By Business World, April 15 2019

https://www.bworldonline.com/p4-1-trillion-2020-national-budget-set/

Image Credit to Business World

TROUBLES with this year’s national spending plan notwithstanding, the Budget department has earmarked cash-based 2020 appropriations that are nearly a tenth bigger year-on-year as the government pushes infrastructure development and social services, according to an April 12 National Budget Memorandum.

The memorandum pegged the proposed 2020 cash-based national budget — which takes into consideration specific state offices’ spending capacities within a fiscal year — at P4.1 trillion, equivalent to 19.4% of gross domestic product (GDP) and 9.1% more than this year’s P3.757-trillion spending plan that now awaits signature into law by President Rodrigo R. Duterte.

“The cash budgeting system will continue to be implemented in 2020. This will limit agencies incurring obligations and disbursing payments to goods delivered and services rendered, inspected and accepted within the fiscal year,” the memorandum explained.

Disbursements planned for 2020 total some P4.21 trillion, 19.9% of GDP and 11.6% more than this year’s planned P3.774 trillion, while revenues will increase by 13.4% to P3.573 trillion, 16.9% of GDP, from P3.15 trillion.

That will yield a P637.6-trillion fiscal deficit equivalent to three percent of GDP that will be 2.1% bigger than the P624.4-trillion gap programmed for this year, equivalent to 3.2% of GDP.

“The Duterte administration will prioritize the acceleration of infrastructure, anti-poverty and pro-employment spending through strategic infrastructure projects, and by supporting the implementation of recent game-changing laws such as rice liberalization, universal health care, and Bangsamoro autonomy,” the memorandum read.

“The shift to cash budgeting starting 2019, along with cash management reforms, will ensure better planning, swift program delivery, and strengthen fiscal discipline, as well as accountability mechanisms between appropriated budgets and program outputs.”
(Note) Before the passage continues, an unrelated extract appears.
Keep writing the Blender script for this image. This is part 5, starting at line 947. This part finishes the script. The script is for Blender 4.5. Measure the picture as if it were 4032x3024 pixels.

The same document showed planned appropriations of P4.786 trillion for 2021 (20.5% of GDP and 16.7% more than the 2020 plan) and P5.295 trillion for 2022 (20.6% of GDP and 10.6% more than the 2021 appropriations).

Last year saw both revenues and disbursements grow by double-digit rates year-on-year and exceed their respective programs. Revenues and disbursements increased by 15.2% to P2.85 trillion and by 20.7% to P3.408 trillion, respectively, exceeding their programs by 0.1% and by 1.1% respectively “due to higher tax collections following the TRAIN law and non-tax revenues, and heavy public spending in infrastructures and social services,” according to the memorandum, referring to Republic Act No. 10963 or the Tax Reform for Acceleration and Inclusion (TRAIN) Act that slashed personal income tax rates but raised or added levies on a host of items.

The resulting fiscal balance yielded a P558.3-billion deficit equivalent to 3.2% of GDP.

The shift to a cash-based budgeting system starting this year led to a tiff between Mr. Duterte’s economic managers, with the Budget department as point man in this issue, and the House of Representatives, as it pared down the national budget for 2019 — an election year — to even lower than 2018’s P3.767-trillion spending plan.

That row then gave way to a legislative impasse — as the House and the Senate accused each other of irregular fund realignments — that led to a re-enacted national budget as Congress failed to approve the new appropriations by end-2018.

Just last week, a visibly exasperated Mr. Duterte threatened to just veto the entire 2019 spending plan if a Palace review were to find irregular realignments.

Due to the delay, the interagency Development Budget Coordination Committee on March 13 slashed its growth forecast for 2019 GDP growth to 6-7% from 7-8% and to 6.5-7.5% from 7-8% for next year, while the National Economic and Development Authority projected separately that the full-year GDP growth will decline to 6.1-6.3% if the reenacted 2018 budget remains in force until April; and down to 4.2-4.9%, if reenacted for the whole year.

The delay in budget enactment — which leaves new projects unfunded and prevented the government from spending ahead of the 45-day public works ban before the May 13 mid-term elections and the rains next semester — has also prompted the Asian Development Bank, the International Monetary Fund, the World Bank, economic agencies of the United Nations and S&P Global Ratings to cut their economic growth projections for the Philippines for this year.